Set problem:
Track down the lines that contain "part" and copy them.

Provided material:
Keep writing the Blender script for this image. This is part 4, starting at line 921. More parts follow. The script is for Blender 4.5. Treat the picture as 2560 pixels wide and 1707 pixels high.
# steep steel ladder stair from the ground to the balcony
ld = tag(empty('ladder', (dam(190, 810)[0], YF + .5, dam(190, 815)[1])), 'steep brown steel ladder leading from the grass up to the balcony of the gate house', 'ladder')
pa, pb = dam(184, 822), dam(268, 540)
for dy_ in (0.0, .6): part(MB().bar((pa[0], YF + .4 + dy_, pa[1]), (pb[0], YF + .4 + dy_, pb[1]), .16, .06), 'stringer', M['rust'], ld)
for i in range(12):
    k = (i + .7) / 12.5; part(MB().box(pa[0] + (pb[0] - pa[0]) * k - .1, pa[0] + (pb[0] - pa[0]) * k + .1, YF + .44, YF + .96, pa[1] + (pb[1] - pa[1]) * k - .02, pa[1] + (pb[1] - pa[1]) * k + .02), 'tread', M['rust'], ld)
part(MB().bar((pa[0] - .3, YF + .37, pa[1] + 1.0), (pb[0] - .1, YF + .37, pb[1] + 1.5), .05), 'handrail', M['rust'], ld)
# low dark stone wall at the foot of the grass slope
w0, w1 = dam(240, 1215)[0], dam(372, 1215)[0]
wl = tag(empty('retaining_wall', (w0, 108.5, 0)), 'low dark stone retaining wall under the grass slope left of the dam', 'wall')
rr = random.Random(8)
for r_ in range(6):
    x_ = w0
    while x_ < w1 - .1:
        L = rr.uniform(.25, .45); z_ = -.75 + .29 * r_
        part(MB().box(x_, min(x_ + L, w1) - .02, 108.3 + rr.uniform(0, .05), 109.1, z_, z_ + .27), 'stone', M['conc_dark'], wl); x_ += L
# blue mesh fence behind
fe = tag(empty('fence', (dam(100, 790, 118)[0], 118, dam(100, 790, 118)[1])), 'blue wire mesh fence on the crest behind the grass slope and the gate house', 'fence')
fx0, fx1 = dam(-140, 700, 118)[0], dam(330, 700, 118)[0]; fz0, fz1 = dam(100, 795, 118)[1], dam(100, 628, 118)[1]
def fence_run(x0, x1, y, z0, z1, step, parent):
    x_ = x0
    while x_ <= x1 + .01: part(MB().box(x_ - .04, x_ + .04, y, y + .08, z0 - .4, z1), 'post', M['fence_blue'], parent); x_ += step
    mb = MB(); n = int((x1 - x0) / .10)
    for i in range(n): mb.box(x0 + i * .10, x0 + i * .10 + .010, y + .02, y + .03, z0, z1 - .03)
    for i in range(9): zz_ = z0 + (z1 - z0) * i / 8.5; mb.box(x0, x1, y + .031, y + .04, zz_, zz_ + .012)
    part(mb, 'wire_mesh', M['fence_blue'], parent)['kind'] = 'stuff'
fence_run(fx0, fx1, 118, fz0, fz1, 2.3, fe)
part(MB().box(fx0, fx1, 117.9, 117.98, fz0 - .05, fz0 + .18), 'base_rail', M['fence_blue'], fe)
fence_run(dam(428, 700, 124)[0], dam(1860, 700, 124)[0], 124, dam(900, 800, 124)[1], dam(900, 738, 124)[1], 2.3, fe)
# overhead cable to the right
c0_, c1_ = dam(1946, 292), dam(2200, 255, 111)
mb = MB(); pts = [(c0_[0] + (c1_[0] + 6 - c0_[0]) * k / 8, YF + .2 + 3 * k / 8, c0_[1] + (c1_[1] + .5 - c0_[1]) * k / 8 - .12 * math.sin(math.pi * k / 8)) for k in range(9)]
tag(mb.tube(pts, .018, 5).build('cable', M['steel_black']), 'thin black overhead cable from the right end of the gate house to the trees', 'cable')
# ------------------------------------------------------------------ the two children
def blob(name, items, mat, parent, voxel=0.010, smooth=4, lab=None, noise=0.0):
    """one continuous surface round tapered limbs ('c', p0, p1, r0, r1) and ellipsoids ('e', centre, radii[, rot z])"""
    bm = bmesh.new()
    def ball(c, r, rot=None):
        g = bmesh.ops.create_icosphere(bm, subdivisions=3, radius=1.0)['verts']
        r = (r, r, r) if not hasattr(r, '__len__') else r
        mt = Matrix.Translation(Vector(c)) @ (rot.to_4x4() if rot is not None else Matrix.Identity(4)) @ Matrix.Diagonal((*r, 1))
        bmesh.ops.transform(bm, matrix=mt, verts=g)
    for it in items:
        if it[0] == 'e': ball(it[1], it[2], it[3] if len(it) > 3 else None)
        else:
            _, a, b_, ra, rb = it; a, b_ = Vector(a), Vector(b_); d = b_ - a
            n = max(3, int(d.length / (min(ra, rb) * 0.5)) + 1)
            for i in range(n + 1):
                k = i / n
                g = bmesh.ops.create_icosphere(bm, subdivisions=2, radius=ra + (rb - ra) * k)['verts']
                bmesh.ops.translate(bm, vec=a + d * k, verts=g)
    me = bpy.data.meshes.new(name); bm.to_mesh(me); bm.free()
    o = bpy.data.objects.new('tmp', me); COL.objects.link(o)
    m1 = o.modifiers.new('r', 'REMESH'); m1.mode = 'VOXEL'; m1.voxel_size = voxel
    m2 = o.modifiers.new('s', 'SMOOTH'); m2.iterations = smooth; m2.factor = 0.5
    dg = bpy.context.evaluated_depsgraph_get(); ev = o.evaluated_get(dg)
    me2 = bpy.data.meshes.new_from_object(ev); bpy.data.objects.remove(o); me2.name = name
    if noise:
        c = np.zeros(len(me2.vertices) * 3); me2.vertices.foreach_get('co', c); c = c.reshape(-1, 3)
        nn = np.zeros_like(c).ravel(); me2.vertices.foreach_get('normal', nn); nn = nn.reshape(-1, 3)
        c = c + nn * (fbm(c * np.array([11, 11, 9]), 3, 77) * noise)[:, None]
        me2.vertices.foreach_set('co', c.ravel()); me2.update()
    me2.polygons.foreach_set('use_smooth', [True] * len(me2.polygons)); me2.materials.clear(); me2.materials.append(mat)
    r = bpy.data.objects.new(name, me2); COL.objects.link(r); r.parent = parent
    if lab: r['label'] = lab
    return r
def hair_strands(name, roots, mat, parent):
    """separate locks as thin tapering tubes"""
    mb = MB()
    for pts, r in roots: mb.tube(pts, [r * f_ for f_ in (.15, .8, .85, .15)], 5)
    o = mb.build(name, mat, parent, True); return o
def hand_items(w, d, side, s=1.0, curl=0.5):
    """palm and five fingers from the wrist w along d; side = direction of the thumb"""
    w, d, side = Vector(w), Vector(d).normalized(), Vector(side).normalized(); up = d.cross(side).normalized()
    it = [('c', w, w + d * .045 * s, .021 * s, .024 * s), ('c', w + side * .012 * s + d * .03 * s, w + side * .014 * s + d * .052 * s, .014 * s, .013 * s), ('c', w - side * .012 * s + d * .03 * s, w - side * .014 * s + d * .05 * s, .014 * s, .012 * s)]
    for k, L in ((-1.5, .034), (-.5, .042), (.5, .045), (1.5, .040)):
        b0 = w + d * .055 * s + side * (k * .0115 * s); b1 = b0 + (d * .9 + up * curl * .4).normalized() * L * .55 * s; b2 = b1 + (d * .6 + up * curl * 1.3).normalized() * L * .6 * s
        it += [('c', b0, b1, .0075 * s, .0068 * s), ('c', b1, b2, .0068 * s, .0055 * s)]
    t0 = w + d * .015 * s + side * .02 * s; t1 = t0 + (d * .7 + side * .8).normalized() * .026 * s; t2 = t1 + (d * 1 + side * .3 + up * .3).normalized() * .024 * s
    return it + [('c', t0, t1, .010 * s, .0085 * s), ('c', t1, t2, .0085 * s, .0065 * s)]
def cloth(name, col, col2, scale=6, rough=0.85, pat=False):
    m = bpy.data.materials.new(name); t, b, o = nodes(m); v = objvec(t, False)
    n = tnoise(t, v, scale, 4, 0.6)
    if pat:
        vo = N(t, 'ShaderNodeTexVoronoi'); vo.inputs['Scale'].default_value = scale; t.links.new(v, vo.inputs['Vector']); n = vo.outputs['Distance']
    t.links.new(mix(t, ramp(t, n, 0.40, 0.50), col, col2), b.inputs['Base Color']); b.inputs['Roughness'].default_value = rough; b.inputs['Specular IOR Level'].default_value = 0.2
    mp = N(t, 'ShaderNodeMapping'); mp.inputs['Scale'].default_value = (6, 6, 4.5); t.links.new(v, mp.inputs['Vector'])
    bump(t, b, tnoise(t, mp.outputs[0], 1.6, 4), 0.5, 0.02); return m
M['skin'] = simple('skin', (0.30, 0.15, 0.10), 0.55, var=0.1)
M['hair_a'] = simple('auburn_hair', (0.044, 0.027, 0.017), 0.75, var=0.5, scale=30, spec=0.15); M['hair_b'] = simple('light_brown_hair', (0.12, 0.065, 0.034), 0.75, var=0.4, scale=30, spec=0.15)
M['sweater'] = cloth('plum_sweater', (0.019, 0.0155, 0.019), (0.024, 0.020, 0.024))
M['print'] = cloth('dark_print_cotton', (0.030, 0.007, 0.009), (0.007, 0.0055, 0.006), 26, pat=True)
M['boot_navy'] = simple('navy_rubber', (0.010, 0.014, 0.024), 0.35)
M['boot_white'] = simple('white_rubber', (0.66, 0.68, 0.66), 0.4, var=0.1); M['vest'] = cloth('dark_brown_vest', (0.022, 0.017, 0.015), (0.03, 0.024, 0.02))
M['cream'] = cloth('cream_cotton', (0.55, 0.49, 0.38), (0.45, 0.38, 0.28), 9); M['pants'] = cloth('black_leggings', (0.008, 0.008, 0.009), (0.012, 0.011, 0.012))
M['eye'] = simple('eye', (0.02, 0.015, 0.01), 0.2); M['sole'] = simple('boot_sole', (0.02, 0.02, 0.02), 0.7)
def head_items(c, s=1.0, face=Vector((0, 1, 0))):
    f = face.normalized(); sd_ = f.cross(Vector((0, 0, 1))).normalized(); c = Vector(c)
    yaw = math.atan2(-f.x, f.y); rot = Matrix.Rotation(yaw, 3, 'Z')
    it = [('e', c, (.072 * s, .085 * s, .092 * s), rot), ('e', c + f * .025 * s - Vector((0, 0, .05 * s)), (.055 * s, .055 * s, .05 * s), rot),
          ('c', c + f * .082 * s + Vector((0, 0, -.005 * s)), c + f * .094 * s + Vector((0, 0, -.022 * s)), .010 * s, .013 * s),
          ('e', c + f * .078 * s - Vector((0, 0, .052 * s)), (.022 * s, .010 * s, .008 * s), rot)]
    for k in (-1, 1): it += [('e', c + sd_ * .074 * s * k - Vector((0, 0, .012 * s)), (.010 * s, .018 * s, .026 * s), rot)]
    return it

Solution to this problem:
Keep writing the Blender script for this image. This is part 4, starting at line 921. More parts follow. The script is for Blender 4.5. Treat the picture as 2560 pixels wide and 1707 pixels high.
for dy_ in (0.0, .6): part(MB().bar((pa[0], YF + .4 + dy_, pa[1]), (pb[0], YF + .4 + dy_, pb[1]), .16, .06), 'stringer', M['rust'], ld)
    k = (i + .7) / 12.5; part(MB().box(pa[0] + (pb[0] - pa[0]) * k - .1, pa[0] + (pb[0] - pa[0]) * k + .1, YF + .44, YF + .96, pa[1] + (pb[1] - pa[1]) * k - .02, pa[1] + (pb[1] - pa[1]) * k + .02), 'tread', M['rust'], ld)
part(MB().bar((pa[0] - .3, YF + .37, pa[1] + 1.0), (pb[0] - .1, YF + .37, pb[1] + 1.5), .05), 'handrail', M['rust'], ld)
        part(MB().box(x_, min(x_ + L, w1) - .02, 108.3 + rr.uniform(0, .05), 109.1, z_, z_ + .27), 'stone', M['conc_dark'], wl); x_ += L
    while x_ <= x1 + .01: part(MB().box(x_ - .04, x_ + .04, y, y + .08, z0 - .4, z1), 'post', M['fence_blue'], parent); x_ += step
    part(mb, 'wire_mesh', M['fence_blue'], parent)['kind'] = 'stuff'
part(MB().box(fx0, fx1, 117.9, 117.98, fz0 - .05, fz0 + .18), 'base_rail', M['fence_blue'], fe)